Se atribuye al Presidente de los Estados Unidos Richard Nixon haber dicho que "A quienes les gusten las salchichas y las leyes es mejor que no las vean hacer". Grave afirmación. Ante todo porque en la elaboración de salchichas se ha progresado muchísimo; las he visto fabricar, por ejemplo, en Productos La Española de Medellín (es un comercial inocente) bajo condiciones de asepsia propias de una sala de cirugía. Pero no en la confección de las leyes a juzgar por la frecuencia con que se caen en la Corte Constitucional por razones de trámite. Hay que hacer algo. No podemos pagar los costos enormes que derivan de la pérdida de tiempo en la adopción de normas valiosas para la sociedad, la incertidumbre jurídica que gravita sobre las leyes durante un lapso prolongado, y el desprestigio que para el Congreso tales fracasos acarrean.
 
Sin duda, hay que realizar un análisis sistemático de las razones que, según la jurisprudencia de la Corte, conducen a que las leyes se derrumben por vicios formales. Este examen permitiría saber hasta qué punto es la laxitud de las mesas directivas del Congreso la causa del problema o, más bien, este consiste en el mal diseño de las reglas que regulan su expedición.
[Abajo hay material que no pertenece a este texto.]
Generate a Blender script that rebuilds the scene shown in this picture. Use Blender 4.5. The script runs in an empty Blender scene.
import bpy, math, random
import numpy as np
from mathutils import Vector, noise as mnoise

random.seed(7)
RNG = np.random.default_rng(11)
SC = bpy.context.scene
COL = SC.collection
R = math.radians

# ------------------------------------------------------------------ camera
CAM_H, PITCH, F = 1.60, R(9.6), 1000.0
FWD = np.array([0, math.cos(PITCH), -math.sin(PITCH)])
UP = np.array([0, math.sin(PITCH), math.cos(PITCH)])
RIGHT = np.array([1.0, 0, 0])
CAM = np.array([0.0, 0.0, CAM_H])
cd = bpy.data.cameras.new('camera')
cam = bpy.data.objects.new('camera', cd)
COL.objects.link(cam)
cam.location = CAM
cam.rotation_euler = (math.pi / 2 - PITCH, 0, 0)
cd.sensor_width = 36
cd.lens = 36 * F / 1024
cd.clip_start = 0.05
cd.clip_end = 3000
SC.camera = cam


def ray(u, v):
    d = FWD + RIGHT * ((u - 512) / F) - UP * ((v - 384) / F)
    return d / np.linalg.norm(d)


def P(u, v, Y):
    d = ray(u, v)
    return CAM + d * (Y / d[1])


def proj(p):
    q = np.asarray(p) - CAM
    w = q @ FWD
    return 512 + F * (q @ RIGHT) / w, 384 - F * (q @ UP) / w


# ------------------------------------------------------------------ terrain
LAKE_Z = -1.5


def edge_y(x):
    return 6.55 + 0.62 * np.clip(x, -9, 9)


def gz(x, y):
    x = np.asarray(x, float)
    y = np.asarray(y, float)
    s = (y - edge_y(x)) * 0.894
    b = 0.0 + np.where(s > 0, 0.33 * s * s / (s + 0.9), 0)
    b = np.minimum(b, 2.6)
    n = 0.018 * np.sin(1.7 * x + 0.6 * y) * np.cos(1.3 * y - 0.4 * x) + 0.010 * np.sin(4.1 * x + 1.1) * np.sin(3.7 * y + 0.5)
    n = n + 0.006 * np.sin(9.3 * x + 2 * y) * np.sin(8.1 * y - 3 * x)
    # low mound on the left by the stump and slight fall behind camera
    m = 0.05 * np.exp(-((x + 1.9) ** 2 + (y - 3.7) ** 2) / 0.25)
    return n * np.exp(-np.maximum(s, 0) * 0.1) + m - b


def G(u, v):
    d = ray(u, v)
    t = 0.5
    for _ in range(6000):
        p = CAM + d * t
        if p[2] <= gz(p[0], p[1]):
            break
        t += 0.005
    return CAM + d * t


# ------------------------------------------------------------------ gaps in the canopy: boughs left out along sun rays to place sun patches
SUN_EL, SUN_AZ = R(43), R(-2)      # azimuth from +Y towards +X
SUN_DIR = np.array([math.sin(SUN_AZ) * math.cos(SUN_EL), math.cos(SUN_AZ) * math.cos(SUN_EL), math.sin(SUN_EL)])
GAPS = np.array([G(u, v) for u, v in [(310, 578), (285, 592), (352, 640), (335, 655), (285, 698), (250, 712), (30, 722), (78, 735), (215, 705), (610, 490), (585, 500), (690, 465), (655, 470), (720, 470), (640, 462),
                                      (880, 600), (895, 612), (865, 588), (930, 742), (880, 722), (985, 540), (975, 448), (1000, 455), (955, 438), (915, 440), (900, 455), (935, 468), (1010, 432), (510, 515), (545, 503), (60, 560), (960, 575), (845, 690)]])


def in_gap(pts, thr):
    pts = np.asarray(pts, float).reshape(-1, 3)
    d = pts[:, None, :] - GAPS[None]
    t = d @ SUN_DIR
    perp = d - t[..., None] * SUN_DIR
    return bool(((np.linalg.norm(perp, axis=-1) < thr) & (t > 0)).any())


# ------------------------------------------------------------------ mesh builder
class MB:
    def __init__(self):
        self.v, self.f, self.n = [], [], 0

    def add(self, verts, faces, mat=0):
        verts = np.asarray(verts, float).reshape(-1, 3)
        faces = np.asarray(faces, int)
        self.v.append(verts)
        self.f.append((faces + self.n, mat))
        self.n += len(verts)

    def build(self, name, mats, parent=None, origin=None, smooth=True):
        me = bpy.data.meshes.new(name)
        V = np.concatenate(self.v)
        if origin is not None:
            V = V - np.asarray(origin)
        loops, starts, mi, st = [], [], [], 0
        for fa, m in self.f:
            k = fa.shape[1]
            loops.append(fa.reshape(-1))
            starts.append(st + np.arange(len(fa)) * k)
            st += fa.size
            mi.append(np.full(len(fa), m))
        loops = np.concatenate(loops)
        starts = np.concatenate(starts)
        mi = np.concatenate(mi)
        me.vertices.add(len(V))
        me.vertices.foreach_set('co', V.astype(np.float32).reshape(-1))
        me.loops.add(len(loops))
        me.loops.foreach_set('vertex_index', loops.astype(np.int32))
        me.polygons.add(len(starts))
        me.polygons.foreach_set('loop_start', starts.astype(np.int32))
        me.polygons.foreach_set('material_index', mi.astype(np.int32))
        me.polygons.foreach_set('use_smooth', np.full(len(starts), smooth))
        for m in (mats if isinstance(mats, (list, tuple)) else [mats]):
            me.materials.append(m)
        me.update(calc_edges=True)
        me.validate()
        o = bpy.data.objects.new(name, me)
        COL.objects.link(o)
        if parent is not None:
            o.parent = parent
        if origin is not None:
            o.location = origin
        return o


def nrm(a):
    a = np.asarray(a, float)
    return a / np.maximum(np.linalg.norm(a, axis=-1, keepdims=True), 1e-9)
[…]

Como la Democracia consiste, en una de sus acepciones básicas, en el derecho de las mayorías a gobernar y esta prerrogativa se traduce en la expedición de leyes, es útil comenzar esta tarea con aquellas que regulan las votaciones.
 
Si bien las leyes se adoptan por cuerpos colegiados -comisiones y plenarias de ambas cámaras- el querer colectivo emana de la suma de voluntades individuales; por esta razón no es necesario que las votaciones se realicen durante sesiones formales en las que se halle presente un determinado número de sus integrantes. En realidad, bien podría ser que las votaciones permanecieran abiertas durante un lapso de varias horas, y que sólo fuera obligatoria la presencia en el recinto del votante y de las autoridades que deben verificar los escrutinios. Alternativamente, podría ser una buena fórmula que los presidentes de las comisiones o las cámaras, según se trate de primero o segundo debate, anuncien, con no menos de 24 horas de antelación, el día en que la votación tendrá lugar y el lapso durante el cual los integrantes de la corporación podrían ejercerlo.
 
Esas votaciones serían públicas. La ciudadanía y, con mayor razón, delegados de los entes de control, podrían presenciarlas; el voto de cada congresista sería revelado una vez finalizado el cómputo (no antes para evitar manipulaciones indebidas), salvo que se trate de leyes que puedan generar riesgos sobre la seguridad o independencia de los parlamentarios. Es obvio, por ejemplo, que la legislación para combatir el narcotráfico debe decidirse en secreto.
 
En todos los casos la votación de las leyes, no de las proposiciones y otras cuestiones de trámite, se realizaría por medios electrónicos a fin de registrar, con absoluta certeza, la identidad del elector por medio de su huella dactilar u ocular (iris del ojo), la hora de su  concurrencia y el sentido positivo, negativo o neutro de cada voto. De esta manera, quedaría eliminada cualquier posibilidad de disputa sobre la validez de las votaciones.
 
Un somero estudio me permite afirmar que la adopción de esta propuesta no requiere reforma de la Constitución, aunque sí del reglamento de las cámaras y algunas inversiones menores en  equipos que no son costosos. Pero quizás valga la pena discutirla en detalle. Está en juego el buen funcionamiento del Congreso, que es eje del sistema político, cuestión nada trivial.